In diese Schublade kommt all das,
was sich im Alltag nicht verwirklichen lässt,
wozu Geld oder Zeit nicht reichen.
Aber wenn man erst einmal genug verdient oder gespart hat,
wenn man endlich in Rente ist,
dann ... - dann werden all die Pläne und Vorhaben
aus der Schublade im Hinterkopf geholt und verwirklicht.
Dann gönnt man sich was.
Dann verwirklicht man seine Träume
von der großen Reise,
vom Buch, das man schreiben wollte,
vom Häuschen am See ...

Hier sitzen viele Goldene und Diamantene
Konfirmandinnen und Konfirmanden,
die heute auf einen langen Abschnitt ihres Lebens zurückblicken.
Jede und jeder von uns blickt hin und wieder zurück
auf die Zeit, die verstrichen ist,
fragt sich, was man daraus gemacht hat,
wo sie geblieben sind, die Pläne und guten Vorsätze
und wann sie sich wohl erfüllen werden,
die Träume, die man im Hinterkopf aufbewahrt.

II
"Carpe diem", flüstert der Lehrer im Spielfilm
"Der Club der toten Dichter" seinen Schülern zu,
die vor einer Vitrine mit den verblichenen Schwarz-Weiß-Fotos
ehemaliger Schüler stehen,
von denen viele im Krieg gefallen sind.
"Carpe diem" - nutze den Tag
und lebe so, als ob es der letzte deines Lebens wäre.
Lebe so, dass du nichts bereuen musst.
Verschiebe nichts, was du heute schon tun könnest
- weder auf auf morgen, noch auf die Rente,
denn so oder so verschiebst du es auf den St.Nimmerleins-Tag.
Und der kommt bekanntlich, wie der Name schon sagt, nie.
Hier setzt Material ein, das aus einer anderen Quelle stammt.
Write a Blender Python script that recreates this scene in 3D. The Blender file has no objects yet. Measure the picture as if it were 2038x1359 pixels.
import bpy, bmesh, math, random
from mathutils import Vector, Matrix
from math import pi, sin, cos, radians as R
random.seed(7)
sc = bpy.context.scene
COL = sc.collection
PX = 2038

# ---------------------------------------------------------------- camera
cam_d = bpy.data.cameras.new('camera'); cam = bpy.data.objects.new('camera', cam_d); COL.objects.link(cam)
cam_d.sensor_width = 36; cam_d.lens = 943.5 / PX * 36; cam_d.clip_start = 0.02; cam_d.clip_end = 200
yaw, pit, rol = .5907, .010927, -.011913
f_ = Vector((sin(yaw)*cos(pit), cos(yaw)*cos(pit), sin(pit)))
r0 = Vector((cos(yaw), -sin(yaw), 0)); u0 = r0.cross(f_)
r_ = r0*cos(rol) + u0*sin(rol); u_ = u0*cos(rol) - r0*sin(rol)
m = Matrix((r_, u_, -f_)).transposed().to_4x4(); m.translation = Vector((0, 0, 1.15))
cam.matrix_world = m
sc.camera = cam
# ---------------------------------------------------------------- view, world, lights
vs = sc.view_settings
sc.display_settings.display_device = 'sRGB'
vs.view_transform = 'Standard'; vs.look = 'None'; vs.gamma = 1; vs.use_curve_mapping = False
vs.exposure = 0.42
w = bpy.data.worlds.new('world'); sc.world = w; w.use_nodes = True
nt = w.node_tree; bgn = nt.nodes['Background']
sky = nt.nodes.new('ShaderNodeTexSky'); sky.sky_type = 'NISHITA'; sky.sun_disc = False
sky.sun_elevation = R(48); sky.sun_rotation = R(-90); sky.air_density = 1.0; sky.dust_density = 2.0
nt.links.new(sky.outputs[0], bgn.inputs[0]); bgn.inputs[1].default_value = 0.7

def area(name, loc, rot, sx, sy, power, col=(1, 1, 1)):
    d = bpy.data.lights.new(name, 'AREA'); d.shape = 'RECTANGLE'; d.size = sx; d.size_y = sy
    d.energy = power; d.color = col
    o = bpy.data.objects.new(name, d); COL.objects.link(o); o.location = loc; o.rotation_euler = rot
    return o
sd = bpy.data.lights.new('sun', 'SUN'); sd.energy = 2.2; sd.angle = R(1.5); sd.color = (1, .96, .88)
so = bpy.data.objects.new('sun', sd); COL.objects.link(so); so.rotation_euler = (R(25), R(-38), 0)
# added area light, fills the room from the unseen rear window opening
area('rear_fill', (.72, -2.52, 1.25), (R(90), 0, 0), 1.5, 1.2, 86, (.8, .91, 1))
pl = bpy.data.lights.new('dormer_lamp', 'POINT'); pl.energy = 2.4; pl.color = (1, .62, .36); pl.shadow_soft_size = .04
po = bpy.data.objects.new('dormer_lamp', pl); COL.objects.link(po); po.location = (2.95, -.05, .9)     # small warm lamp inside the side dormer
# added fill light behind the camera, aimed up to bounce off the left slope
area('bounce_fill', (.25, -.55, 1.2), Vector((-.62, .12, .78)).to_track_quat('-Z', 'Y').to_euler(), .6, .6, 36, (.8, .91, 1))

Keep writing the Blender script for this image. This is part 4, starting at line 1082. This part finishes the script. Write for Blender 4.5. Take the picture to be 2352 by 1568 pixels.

Auch Paulus beugt sich über unsere Schultern
und raunt uns zu: "Die Zeit ist kurz".
"Die Zeit ist kurz" - da fragt man sich unwillkürlich:
Wie lebst du - wie wolltest du eigentlich leben?
Und wie solltest du leben,
wenn du es ernst meinst mit deinem Glauben?

Paulus, der uns an die Kürze der Zeit erinnert,
macht sich keine Sorgen darum,
dass wir etwas verpassen,
dass wir unsere Tage und Lebensjahre nicht ausschöpfen könnten.
Paulus sorgt sich mehr darum,
dass wir uns Sorgen machen könnten
- womöglich unnötige Sorgen.
Denn Sorgen, das erfährt jede und jeder, der sie hat,
trüben die Stimmung, nehmen einem die Freude am Leben
und schränken Phantasie und Tatkraft ein,
sodass man immer weiter im schwarzen Loch der Traurigkeit versinkt
und am Ende nicht mehr allein herausfindet.
Davon singt das Kirchenlied
"Wer nur den lieben Gott lässt walten" (EG 369),
das manche Konfirmandinnen und Konfirmanden
noch auswendig lernen mussten.
Da heißt es in der zweiten Strophe:
"Was helfen uns die schweren Sorgen,
was hilft uns unser Weh und Ach?
Was hilft es, dass wir alle Morgen
beseufzen unser Ungemach?
Wir machen unser Kreuz und Leid
nur größer durch die Traurigkeit."

III
Wer so weit gekommen ist zu erkennen,
dass man in einen Teufelskreis gerät,
wenn man sich der Traurigkeit überlässt,
der hat es schon fasst geschafft,
diesem Teufelskreis zu entkommen.
Diese Erkenntnis ist der erste Schritt heraus.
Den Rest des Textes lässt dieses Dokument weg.